RECORDED DATA

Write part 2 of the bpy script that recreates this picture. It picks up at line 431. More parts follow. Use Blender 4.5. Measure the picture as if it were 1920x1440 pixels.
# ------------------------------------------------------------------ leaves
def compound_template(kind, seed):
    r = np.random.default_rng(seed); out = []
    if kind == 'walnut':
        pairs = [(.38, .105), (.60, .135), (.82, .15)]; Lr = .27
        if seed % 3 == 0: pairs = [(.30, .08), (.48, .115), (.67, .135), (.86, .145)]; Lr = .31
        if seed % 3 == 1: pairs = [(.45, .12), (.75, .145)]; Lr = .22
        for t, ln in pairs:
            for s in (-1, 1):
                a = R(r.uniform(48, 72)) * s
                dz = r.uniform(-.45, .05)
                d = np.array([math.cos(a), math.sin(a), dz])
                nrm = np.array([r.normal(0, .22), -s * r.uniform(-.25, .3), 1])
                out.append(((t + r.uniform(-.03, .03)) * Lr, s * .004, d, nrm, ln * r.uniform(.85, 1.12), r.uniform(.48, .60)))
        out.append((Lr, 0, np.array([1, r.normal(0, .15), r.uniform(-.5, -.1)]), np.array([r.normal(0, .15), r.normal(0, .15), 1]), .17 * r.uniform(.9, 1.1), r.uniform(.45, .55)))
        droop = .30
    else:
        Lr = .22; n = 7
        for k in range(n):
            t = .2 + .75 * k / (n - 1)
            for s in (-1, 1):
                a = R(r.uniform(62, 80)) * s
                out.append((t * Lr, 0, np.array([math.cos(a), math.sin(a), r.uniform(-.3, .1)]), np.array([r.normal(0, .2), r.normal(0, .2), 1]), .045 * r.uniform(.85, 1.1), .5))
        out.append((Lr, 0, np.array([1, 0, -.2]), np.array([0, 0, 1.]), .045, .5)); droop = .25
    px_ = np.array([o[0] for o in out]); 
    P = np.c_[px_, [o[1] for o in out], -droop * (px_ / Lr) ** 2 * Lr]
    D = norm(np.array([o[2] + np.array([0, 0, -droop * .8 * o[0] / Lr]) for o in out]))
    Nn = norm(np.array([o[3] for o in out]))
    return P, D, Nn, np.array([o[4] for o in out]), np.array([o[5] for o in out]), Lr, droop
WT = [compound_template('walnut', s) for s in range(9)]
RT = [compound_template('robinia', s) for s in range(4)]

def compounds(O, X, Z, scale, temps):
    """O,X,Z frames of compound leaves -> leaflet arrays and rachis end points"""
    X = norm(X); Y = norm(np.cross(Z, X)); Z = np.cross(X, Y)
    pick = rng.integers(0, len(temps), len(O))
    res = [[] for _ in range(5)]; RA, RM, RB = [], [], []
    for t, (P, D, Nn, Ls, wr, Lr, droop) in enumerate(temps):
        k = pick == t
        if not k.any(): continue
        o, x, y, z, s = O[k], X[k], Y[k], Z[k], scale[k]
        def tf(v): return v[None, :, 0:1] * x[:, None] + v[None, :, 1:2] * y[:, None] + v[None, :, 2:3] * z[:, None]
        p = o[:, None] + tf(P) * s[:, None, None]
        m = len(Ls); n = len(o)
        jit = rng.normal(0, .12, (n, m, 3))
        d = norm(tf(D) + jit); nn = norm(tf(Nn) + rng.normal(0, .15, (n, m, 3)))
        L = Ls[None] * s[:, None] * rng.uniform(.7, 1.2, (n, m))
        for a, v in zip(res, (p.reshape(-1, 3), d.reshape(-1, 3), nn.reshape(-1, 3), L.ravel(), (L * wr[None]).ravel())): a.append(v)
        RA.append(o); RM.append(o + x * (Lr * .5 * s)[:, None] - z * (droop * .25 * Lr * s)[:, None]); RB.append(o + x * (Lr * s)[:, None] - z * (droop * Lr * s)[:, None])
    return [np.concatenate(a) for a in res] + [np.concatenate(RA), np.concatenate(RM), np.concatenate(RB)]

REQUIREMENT
Using the data above, repeat every line exactly.

ANSWER
Write part 2 of the bpy script that recreates this picture. It picks up at line 431. More parts follow. Use Blender 4.5. Measure the picture as if it were 1920x1440 pixels.
# ------------------------------------------------------------------ leaves
def compound_template(kind, seed):
    r = np.random.default_rng(seed); out = []
    if kind == 'walnut':
        pairs = [(.38, .105), (.60, .135), (.82, .15)]; Lr = .27
        if seed % 3 == 0: pairs = [(.30, .08), (.48, .115), (.67, .135), (.86, .145)]; Lr = .31
        if seed % 3 == 1: pairs = [(.45, .12), (.75, .145)]; Lr = .22
        for t, ln in pairs:
            for s in (-1, 1):
                a = R(r.uniform(48, 72)) * s
                dz = r.uniform(-.45, .05)
                d = np.array([math.cos(a), math.sin(a), dz])
                nrm = np.array([r.normal(0, .22), -s * r.uniform(-.25, .3), 1])
                out.append(((t + r.uniform(-.03, .03)) * Lr, s * .004, d, nrm, ln * r.uniform(.85, 1.12), r.uniform(.48, .60)))
        out.append((Lr, 0, np.array([1, r.normal(0, .15), r.uniform(-.5, -.1)]), np.array([r.normal(0, .15), r.normal(0, .15), 1]), .17 * r.uniform(.9, 1.1), r.uniform(.45, .55)))
        droop = .30
    else:
        Lr = .22; n = 7
        for k in range(n):
            t = .2 + .75 * k / (n - 1)
            for s in (-1, 1):
                a = R(r.uniform(62, 80)) * s
                out.append((t * Lr, 0, np.array([math.cos(a), math.sin(a), r.uniform(-.3, .1)]), np.array([r.normal(0, .2), r.normal(0, .2), 1]), .045 * r.uniform(.85, 1.1), .5))
        out.append((Lr, 0, np.array([1, 0, -.2]), np.array([0, 0, 1.]), .045, .5)); droop = .25
    px_ = np.array([o[0] for o in out]); 
    P = np.c_[px_, [o[1] for o in out], -droop * (px_ / Lr) ** 2 * Lr]
    D = norm(np.array([o[2] + np.array([0, 0, -droop * .8 * o[0] / Lr]) for o in out]))
    Nn = norm(np.array([o[3] for o in out]))
    return P, D, Nn, np.array([o[4] for o in out]), np.array([o[5] for o in out]), Lr, droop
WT = [compound_template('walnut', s) for s in range(9)]
RT = [compound_template('robinia', s) for s in range(4)]

def compounds(O, X, Z, scale, temps):
    """O,X,Z frames of compound leaves -> leaflet arrays and rachis end points"""
    X = norm(X); Y = norm(np.cross(Z, X)); Z = np.cross(X, Y)
    pick = rng.integers(0, len(temps), len(O))
    res = [[] for _ in range(5)]; RA, RM, RB = [], [], []
    for t, (P, D, Nn, Ls, wr, Lr, droop) in enumerate(temps):
        k = pick == t
        if not k.any(): continue
        o, x, y, z, s = O[k], X[k], Y[k], Z[k], scale[k]
        def tf(v): return v[None, :, 0:1] * x[:, None] + v[None, :, 1:2] * y[:, None] + v[None, :, 2:3] * z[:, None]
        p = o[:, None] + tf(P) * s[:, None, None]
        m = len(Ls); n = len(o)
        jit = rng.normal(0, .12, (n, m, 3))
        d = norm(tf(D) + jit); nn = norm(tf(Nn) + rng.normal(0, .15, (n, m, 3)))
        L = Ls[None] * s[:, None] * rng.uniform(.7, 1.2, (n, m))
        for a, v in zip(res, (p.reshape(-1, 3), d.reshape(-1, 3), nn.reshape(-1, 3), L.ravel(), (L * wr[None]).ravel())): a.append(v)
        RA.append(o); RM.append(o + x * (Lr * .5 * s)[:, None] - z * (droop * .25 * Lr * s)[:, None]); RB.append(o + x * (Lr * s)[:, None] - z * (droop * Lr * s)[:, None])
    return [np.concatenate(a) for a in res] + [np.concatenate(RA), np.concatenate(RM), np.concatenate(RB)]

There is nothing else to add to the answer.